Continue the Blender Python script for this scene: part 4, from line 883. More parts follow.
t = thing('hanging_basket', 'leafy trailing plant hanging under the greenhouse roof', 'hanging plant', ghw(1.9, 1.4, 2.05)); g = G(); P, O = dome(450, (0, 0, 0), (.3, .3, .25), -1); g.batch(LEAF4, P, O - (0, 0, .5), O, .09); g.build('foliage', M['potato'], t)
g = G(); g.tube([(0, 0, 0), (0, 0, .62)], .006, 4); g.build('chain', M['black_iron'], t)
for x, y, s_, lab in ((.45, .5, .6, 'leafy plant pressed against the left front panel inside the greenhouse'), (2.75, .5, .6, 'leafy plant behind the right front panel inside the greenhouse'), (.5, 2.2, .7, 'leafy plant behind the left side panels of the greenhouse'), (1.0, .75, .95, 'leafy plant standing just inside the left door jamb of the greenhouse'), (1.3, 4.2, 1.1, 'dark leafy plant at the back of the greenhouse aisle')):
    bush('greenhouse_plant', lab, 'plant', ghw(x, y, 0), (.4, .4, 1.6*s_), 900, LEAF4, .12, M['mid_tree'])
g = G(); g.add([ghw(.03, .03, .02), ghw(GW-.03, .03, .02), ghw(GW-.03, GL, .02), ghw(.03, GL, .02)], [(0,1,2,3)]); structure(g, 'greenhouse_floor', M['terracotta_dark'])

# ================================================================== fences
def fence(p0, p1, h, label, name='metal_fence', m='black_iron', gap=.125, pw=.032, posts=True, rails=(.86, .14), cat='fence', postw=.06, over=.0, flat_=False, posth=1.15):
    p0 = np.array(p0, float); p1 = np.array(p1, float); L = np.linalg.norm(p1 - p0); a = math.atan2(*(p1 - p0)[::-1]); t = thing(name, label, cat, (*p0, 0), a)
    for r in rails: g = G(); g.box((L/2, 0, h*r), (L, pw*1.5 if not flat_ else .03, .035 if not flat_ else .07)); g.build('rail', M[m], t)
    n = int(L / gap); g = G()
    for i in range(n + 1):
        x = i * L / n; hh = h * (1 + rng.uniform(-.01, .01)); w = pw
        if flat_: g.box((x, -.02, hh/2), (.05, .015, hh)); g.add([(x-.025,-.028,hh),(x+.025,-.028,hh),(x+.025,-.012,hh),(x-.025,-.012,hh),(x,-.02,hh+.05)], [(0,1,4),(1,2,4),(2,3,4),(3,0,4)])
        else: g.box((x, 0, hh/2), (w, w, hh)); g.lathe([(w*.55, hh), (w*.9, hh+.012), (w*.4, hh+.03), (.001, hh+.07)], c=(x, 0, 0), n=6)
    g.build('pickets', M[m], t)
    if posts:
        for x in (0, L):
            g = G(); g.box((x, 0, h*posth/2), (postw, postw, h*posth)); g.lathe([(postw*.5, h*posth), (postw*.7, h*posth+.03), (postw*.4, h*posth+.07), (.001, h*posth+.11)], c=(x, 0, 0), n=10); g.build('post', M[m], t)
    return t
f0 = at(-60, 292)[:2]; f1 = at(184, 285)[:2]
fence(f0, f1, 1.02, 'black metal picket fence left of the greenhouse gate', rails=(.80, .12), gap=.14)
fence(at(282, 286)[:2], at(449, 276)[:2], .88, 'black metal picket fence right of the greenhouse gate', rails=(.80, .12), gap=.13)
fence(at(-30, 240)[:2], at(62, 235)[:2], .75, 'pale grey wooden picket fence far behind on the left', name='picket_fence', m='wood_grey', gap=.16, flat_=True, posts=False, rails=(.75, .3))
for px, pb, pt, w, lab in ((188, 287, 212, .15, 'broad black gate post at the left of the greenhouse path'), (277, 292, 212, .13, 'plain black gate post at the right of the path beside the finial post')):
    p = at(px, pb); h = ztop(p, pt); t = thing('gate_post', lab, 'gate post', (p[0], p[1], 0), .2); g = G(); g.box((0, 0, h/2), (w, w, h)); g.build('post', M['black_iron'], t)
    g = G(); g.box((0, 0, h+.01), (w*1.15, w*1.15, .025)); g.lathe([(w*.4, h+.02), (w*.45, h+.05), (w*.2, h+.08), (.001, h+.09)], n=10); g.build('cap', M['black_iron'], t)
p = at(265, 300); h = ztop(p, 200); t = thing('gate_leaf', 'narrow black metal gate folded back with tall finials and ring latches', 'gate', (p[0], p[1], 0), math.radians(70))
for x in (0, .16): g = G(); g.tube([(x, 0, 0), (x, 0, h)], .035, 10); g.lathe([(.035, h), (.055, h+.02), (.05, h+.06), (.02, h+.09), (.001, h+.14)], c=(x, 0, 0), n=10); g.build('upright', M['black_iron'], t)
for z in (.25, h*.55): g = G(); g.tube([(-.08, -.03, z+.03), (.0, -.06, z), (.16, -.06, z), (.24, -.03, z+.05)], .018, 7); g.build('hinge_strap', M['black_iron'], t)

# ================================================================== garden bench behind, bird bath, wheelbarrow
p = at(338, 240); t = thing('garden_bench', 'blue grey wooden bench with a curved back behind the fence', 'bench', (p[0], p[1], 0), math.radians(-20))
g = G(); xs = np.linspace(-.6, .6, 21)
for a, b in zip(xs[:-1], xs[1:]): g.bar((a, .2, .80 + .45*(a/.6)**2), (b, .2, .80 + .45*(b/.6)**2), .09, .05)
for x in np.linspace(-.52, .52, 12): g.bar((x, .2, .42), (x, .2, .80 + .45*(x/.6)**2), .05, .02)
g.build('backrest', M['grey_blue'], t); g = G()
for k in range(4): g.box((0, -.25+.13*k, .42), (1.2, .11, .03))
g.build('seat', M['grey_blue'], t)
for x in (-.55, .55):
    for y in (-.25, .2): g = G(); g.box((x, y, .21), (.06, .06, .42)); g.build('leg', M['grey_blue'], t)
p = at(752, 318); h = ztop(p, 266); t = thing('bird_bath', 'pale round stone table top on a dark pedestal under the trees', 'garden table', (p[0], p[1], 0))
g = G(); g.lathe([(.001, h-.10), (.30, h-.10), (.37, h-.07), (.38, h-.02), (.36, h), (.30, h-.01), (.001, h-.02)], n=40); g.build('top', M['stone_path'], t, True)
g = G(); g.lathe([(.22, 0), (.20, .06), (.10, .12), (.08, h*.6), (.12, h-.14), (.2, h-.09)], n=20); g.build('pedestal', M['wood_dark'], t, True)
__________
Problem: Please transcribe, exactly and with nothing added, the lines from the first line of the material above through the line that contains "structure(g, 'greenhouse_floor', M['terracotta_dark'])".

The response:
Continue the Blender Python script for this scene: part 4, from line 883. More parts follow.
t = thing('hanging_basket', 'leafy trailing plant hanging under the greenhouse roof', 'hanging plant', ghw(1.9, 1.4, 2.05)); g = G(); P, O = dome(450, (0, 0, 0), (.3, .3, .25), -1); g.batch(LEAF4, P, O - (0, 0, .5), O, .09); g.build('foliage', M['potato'], t)
g = G(); g.tube([(0, 0, 0), (0, 0, .62)], .006, 4); g.build('chain', M['black_iron'], t)
for x, y, s_, lab in ((.45, .5, .6, 'leafy plant pressed against the left front panel inside the greenhouse'), (2.75, .5, .6, 'leafy plant behind the right front panel inside the greenhouse'), (.5, 2.2, .7, 'leafy plant behind the left side panels of the greenhouse'), (1.0, .75, .95, 'leafy plant standing just inside the left door jamb of the greenhouse'), (1.3, 4.2, 1.1, 'dark leafy plant at the back of the greenhouse aisle')):
    bush('greenhouse_plant', lab, 'plant', ghw(x, y, 0), (.4, .4, 1.6*s_), 900, LEAF4, .12, M['mid_tree'])
g = G(); g.add([ghw(.03, .03, .02), ghw(GW-.03, .03, .02), ghw(GW-.03, GL, .02), ghw(.03, GL, .02)], [(0,1,2,3)]); structure(g, 'greenhouse_floor', M['terracotta_dark'])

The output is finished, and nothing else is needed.